The reason behind doing this today is because I do have a server farm that has several web servers but not all got public IPs. I use the capacity of other web-servers and I use a server that has public IP as a reverse proxy server to host a site. The benefit is I am able to use the resources of other servers and host many sites on the server that has public IP.
Prerequisites
- Web server/s and reverse proxy server with IIS installed
- The site is hosted on a webserver/s.
- I have hosted my site in Web-05 and I am hosting it via Web-4
- If we have not installed a Web Platform installer please install it.

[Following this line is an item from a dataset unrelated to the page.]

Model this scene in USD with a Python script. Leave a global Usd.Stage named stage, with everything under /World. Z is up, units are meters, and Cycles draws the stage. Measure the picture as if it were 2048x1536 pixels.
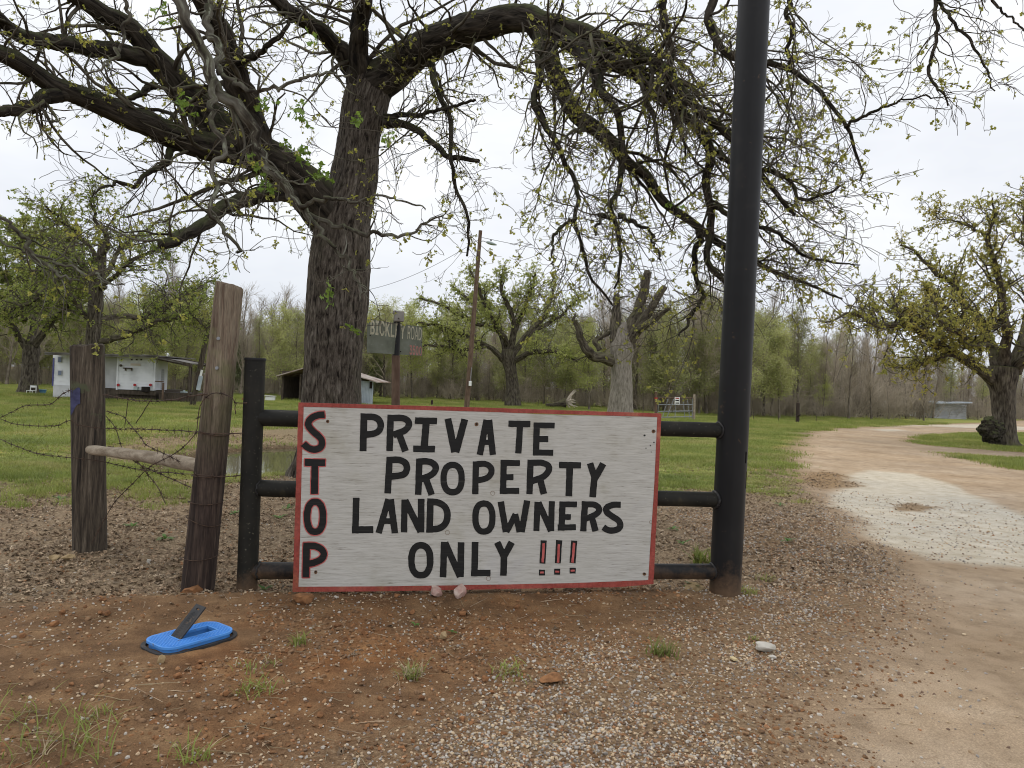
import math
import numpy as np, trimesh, shapely
from shapely.geometry import LineString, Polygon, Point, box as sbox
from shapely.ops import unary_union
import usdkit, meshkit
from pxr import Usd, UsdGeom, UsdLux, UsdShade, Sdf, Gf, Vt

stage = Usd.Stage.CreateInMemory()
UsdGeom.SetStageUpAxis(stage, UsdGeom.Tokens.z)
UsdGeom.SetStageMetersPerUnit(stage, 1.0)
UsdGeom.Xform.Define(stage, '/World')
UsdGeom.Scope.Define(stage, '/World/Looks')

# ------------------------------------------------------------------ camera, sky, sun, exposure
EYE, FPX, ROLL, Y0 = 1.47, 1450.0, 0.042, 770.0      # eye height, focal length in photo pixels, roll, horizon row at mid width
EXPOSURE = 0.34
SKY_STRENGTH = 0.10
SUN_EL, SUN_AZ = math.radians(58), math.radians(-60)   # azimuth = atan2(x, y) of the direction to the sun
SUN_INTENSITY, SUN_ANGLE = 0.22, 25.0

cr, sr = math.cos(ROLL), math.sin(ROLL)
pit = (Y0 - 768.0) / FPX
Rv = np.array([cr, 0, sr]); Uv = np.array([-sr, 0, cr]); Fv = np.array([0, 1.0, 0])
Fv, Uv = Fv * math.cos(pit) + Uv * math.sin(pit), Uv * math.cos(pit) - Fv * math.sin(pit)
CAM = np.array([0, 0, EYE])
cam = UsdGeom.Camera.Define(stage, '/World/camera')
m4 = np.eye(4); m4[0, :3], m4[1, :3], m4[2, :3], m4[3, :3] = Rv, Uv, -Fv, CAM
cam.AddTransformOp().Set(Gf.Matrix4d(*m4.ravel().tolist()))
cam.CreateHorizontalApertureAttr(36.0)
cam.CreateVerticalApertureAttr(27.0)
cam.CreateFocalLengthAttr(FPX / 2048 * 36.0)
cam.CreateFStopAttr(0.0)
cam.CreateClippingRangeAttr(Gf.Vec2f(0.05, 5000))
cam.CreateExposureAttr(EXPOSURE)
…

Download
- Install application request routing.[web platform installer is not a must but it is accurate and easy]
Steps
- Create a site in the proxy server.
- Select the site and go to URL rewrite
- Add a new rule and you will find Reverse Proxy
[Note: Enable SSL offloading – Selecting this will enable to redirect to a web server that does not have SSL]
- We need one more edit to be done here – Edit the created Rule and update the pattern to this. [^(.*)$] (only the value no square brackets)
- That’s it. You will be able to load the site on your browser.